• Information shown
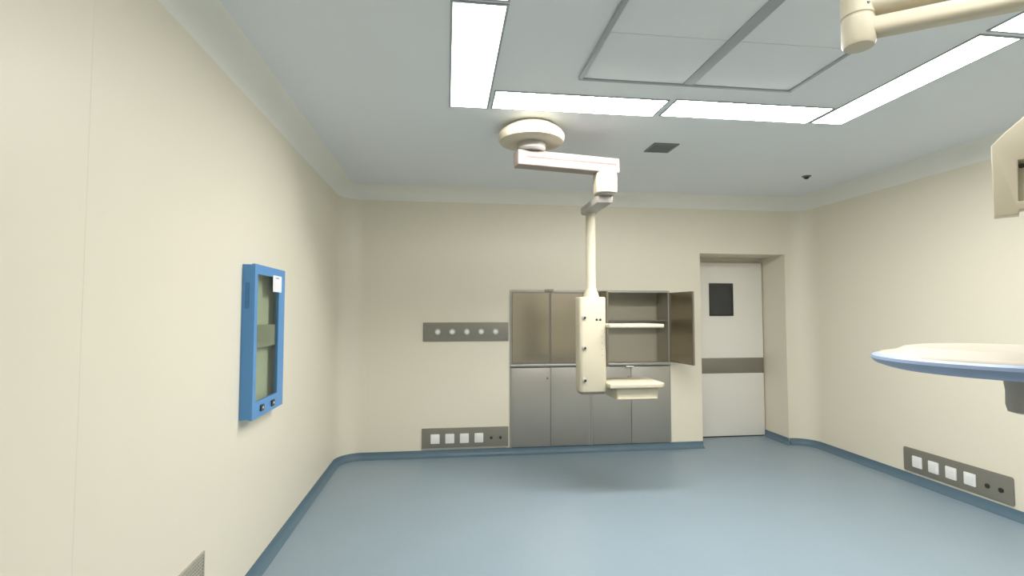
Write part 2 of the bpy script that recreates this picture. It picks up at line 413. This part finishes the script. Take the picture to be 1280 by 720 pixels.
for yy, zz in ((3.40, 1.10), (3.60, 1.095)):
    k = obj('control_button', rbox(x1, x1+.008, yy-.03, yy+.03, zz-.018, zz+.022, .008, 'x', .002), M['dark'], t)
    obj('button_mark', B((x1+.008, x1+.009, yy-.004, yy+.014, zz-.004, zz+.008)), M['white'], k)

# ------------------------------------------------------------------ return air grille, low on the left wall
y0, y1, z0, z1 = 2.22, 2.835, .12, .485
t = thing('return_air_grille', 'slatted grey beige air grille low on the left wall', 'vent', (XL, (y0+y1)/2, z0))
f = .012
obj('grille_frame', B((XL, XL+.008, y0, y0+f, z0, z1), (XL, XL+.008, y1-f, y1, z0, z1), (XL, XL+.008, y0+f, y1-f, z0, z0+f), (XL, XL+.008, y0+f, y1-f, z1-f, z1)), M['grille'], t)
n = 20; hh = (z1-z0-2*f)/n
obj('grille_mesh', B(*[(XL, XL+.006, y0+f, y1-f, z0+f+k*hh, z0+f+k*hh+hh*.55) for k in range(n)],
    *[(XL, XL+.005, y0+f+k*.0197, y0+f+k*.0197+.009, z0+f, z1-f) for k in range(30)]), M['grille'], t)
obj('backing', B((XL, XL+.002, y0+f, y1-f, z0+f, z1-f)), M['grille_dark'], t)

# ------------------------------------------------------------------ ceiling service pendant (centre)
px_, py_ = .66, 3.93
t = thing('ceiling_pendant', 'cream medical service pendant hanging from the ceiling before the steel cabinets', 'pendant', (px_, py_, ZC))
obj('ceiling_cover', lathe([(.18, 0), (.205, -.02), (.245, -.05), (.262, -.075), (.262, -.105), (.25, -.128), (.225, -.138), (.09, -.14)], (px_, py_, ZC), seg=56), M['cream'], t)
obj('neck', lathe([(.115, -.138), (.115, -.19), (.10, -.205)], (px_, py_, ZC)), M['grey_enamel'], t)
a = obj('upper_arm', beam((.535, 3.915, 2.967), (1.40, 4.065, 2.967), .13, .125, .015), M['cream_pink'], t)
dv = Vector((.865, .15, 0)).normalized(); nv = Vector((dv.y, -dv.x, 0))
p0 = Vector((.60, 3.926, 0)) + nv*.0655; p1 = Vector((1.37, 4.06, 0)) + nv*.0655
bm = beam((p0.x, p0.y, 2.918), (p1.x, p1.y, 2.918), .004, .014, .001, 0)
obj('trim_strip', bm, M['pink'], a, 'pink strip along the arm')
jx, jy = 1.30, 4.05
obj('joint_housing', rbox(jx-.088, jx+.088, jy-.088, jy+.088, 2.675, 2.845, .05, 'z', .012), M['cream'], t)
obj('joint_collar', lathe([(.07, 0), (.07, -.012)], (jx, jy, 2.677)), M['grey_enamel'], t)
kx, ky = 1.315, 4.62
obj('lower_arm', merge(B((jx-.068, jx+.068, jy, ky-.06, 2.605, 2.668), bevel=.012), lathe([(.066, .0), (.074, .008), (.074, .052), (.066, .06)], (kx-.006, ky-.05, 2.607))), M['grey_enamel'], t, 'lower arm in the grey of its shaded underside')  # shade of the underside is put into the arm's grey colour
hx0, hx1, hy0, hy1, hz0, hz1 = 1.178, 1.425, 4.43, 4.61, .985, 1.835
cx, cy = 1.313, 4.53
obj('drop_tube', lathe([(.044, 2.62), (.044, 1.93), (.05, 1.90), (.066, 1.87), (.072, 1.83)], (cx, cy, 0), seg=32), M['cream'], t)
h = obj('service_head', rbox(hx0, hx1, hy0, hy1, hz0, hz1, .035, 'z', .014), M['cream'], t)
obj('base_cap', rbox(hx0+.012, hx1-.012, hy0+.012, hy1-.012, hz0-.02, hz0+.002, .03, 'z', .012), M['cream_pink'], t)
for zz in (1.655, 1.385, 1.100):
    p = obj('gas_port', lathe([(.020, 0), (.020, -.008), (.013, -.012)], (1.215, hy0, zz), 'y', 20), M['grey_enamel'], h, 'small grey gas port')
    obj('port_socket', lathe([(.010, -.012), (.010, -.018), (.004, -.019)], (1.222, hy0, zz-.006), 'y', 16), M['dark'], p)
for xx in (1.333, 1.367):
    obj('screw', lathe([(.010, 0), (.010, -.004), (.004, -.005)], (xx, hy0, 1.632), 'y', 16), M['dark'], h)
for k in range(5):
    zz = 1.53 - k*.055
    obj('rail_groove', B((1.375, hx1-.04, hy0-.003, hy0+.001, zz, zz+.006)), M['cream_pink'], h)
def shelf(z0, z1, x1, label):
    xa = hx1-.004; ya, yb, r = 4.33, 4.78, .07
    pts = [(xa, yb), (xa, ya)]
    for k in range(9):
        a_ = -pi/2 + pi/2*k/8
        pts.append((x1-r+r*cos(a_), ya+r+r*sin(a_)))
    for k in range(9):
        a_ = pi/2*k/8
        pts.append((x1-r+r*cos(a_), yb-r+r*sin(a_)))
    return obj('shelf', prism(pts, z0, z1, 'z', .009), M['cream'], t, label)
shelf(1.560, 1.592, 1.945, 'upper cream shelf')
s2 = shelf(1.03, 1.070, 1.94, 'lower cream shelf above a drawer')
dr = obj('drawer', rbox(1.49, 1.87, 4.36, 4.72, .925, 1.03, .015, 'z', .006), M['cream'], s2)
obj('drawer_lip', B((1.50, 1.86, 4.352, 4.362, .932, .944), bevel=.003), M['cream'], dr)

# ------------------------------------------------------------------ surgical lamp (right)
ux, uy = 1.56, 1.72
t = thing('surgical_light', 'cream ceiling-hung surgical lamp with flat blue-rimmed round head at right', 'lamp', (ux, uy, ZC-.035))
obj('ceiling_cover', lathe([(.12, -.001), (.15, -.012), (.15, -.03), (.12, -.05)], (ux, uy, ZC-.035), seg=48), M['cream'], t)
obj('drop_tube', tube((ux, uy, 3.09), (ux, uy, 2.98), .048), M['cream'], t)
obj('hub', lathe([(.052, 3.03), (.056, 3.02), (.056, 2.83), (.052, 2.826), (.052, 2.818), (.056, 2.814), (.057, 2.725), (.05, 2.712)], (ux, uy, 0), seg=40), M['cream'], t)
obj('hub_screw', lathe([(.005, 0), (.005, -.004)], (ux-.005, uy-.055, 2.855), 'y', 12), M['dark'], t)
ex, ey = 2.42, 1.16
obj('swing_arm', beam((ux, uy, 2.812), (ex, ey, 2.812), .075, .072, .025), M['cream'], t)
obj('upper_swing_arm', beam((ux, uy, 2.93), (ex+.1, ey-.06, 2.93), .085, .10, .03), M['cream'], t)
obj('elbow', lathe([(.05, 2.85), (.055, 2.84), (.055, 2.62), (.045, 2.60)], (ex, ey, 0), seg=32), M['cream'], t)
hxc, hyc, hz = 1.70, 1.33, 1.562     # lamp head centre
bx_, by_ = 1.85, 1.50
ax_ = Vector((.62, -.78, 0)).normalized()
pts = [(0, 2.02), (0, 2.262), (.04, 2.305), (.10, 2.36), (.16, 2.36), (.16, 2.20), (.064, 2.20), (.060, 2.064), (.20, 2.064), (.20, 2.036), (.062, 2.036), (.06, 2.02)]
bm = prism(pts, -.03, .03, 'y', .005)
mt = Matrix(((ax_.x, -ax_.y, 0, bx_), (ax_.y, ax_.x, 0, by_), (0, 0, 1, 0), (0, 0, 0, 1)))
bmesh.ops.transform(bm, matrix=mt, verts=bm.verts)
br = obj('yoke_bracket', bm, M['cream'], t)
bm = B((.060, .14, .0, .026, 2.06, 2.205)); bmesh.ops.transform(bm, matrix=mt, verts=bm.verts)
obj('bracket_web', bm, M['cream'], br)
bm = lathe([(.008, -.001), (.008, -.006)], (.072, 0, 2.185), 'y', 12); bmesh.ops.transform(bm, matrix=mt, verts=bm.verts)
obj('bracket_screw', bm, M['dark'], br)
q = Vector((bx_, by_, 0)) + ax_*.13
obj('spring_arm', beam((ex, ey, 2.68), (q.x, q.y, 2.365), .07, .085, .03), M['cream'], t)
q = Vector((bx_, by_, 0)) + ax_*.19
obj('yoke', merge(merge(tube((q.x, q.y, 2.05), (2.22, 1.30, 2.05), .02), tube((2.22, 1.30, 2.065), (2.22, 1.33, 1.54), .02)), tube((2.22, 1.33, 1.55), (hxc+.33, hyc+.0, 1.55), .02)), M['cream'], t)
R = .355
hd = obj('lamp_head', lathe([(R-.03, -.036), (R-.004, -.026), (R+.008, -.012), (R+.004, -.003), (R-.02, .004), (.05, .006)], (hxc, hyc, hz), seg=96), M['lamp_blue'], t, 'flat round head with blue rim')
obj('top_housing', lathe([(R-.012, -.001), (R-.018, .005), (R-.045, .010), (R-.06, .013), (R-.085, .026), (R-.11, .030), (.02, .033)], (hxc, hyc, hz), seg=96), M['lamp_top'], hd, 'cream top cover')
obj('lens', lathe([(R-.03, -.035), (R-.05, -.041), (.03, -.043)], (hxc, hyc, hz), seg=64), M['lamp_blue'], hd)
obj('handle', lathe([(.040, -.04), (.038, -.07), (.034, -.10), (.035, -.14), (.030, -.160), (.01, -.166)], (hxc+.005, hyc, hz), seg=32), M['grey_enamel'], hd, 'grey centre handle')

• Objective
Reproduce exactly the run of lines that opens the listing and closes with the line holding "zz+.008)), M['white'], k)". Pictures are excluded.

• Worked solution
Write part 2 of the bpy script that recreates this picture. It picks up at line 413. This part finishes the script. Take the picture to be 1280 by 720 pixels.
for yy, zz in ((3.40, 1.10), (3.60, 1.095)):
    k = obj('control_button', rbox(x1, x1+.008, yy-.03, yy+.03, zz-.018, zz+.022, .008, 'x', .002), M['dark'], t)
    obj('button_mark', B((x1+.008, x1+.009, yy-.004, yy+.014, zz-.004, zz+.008)), M['white'], k)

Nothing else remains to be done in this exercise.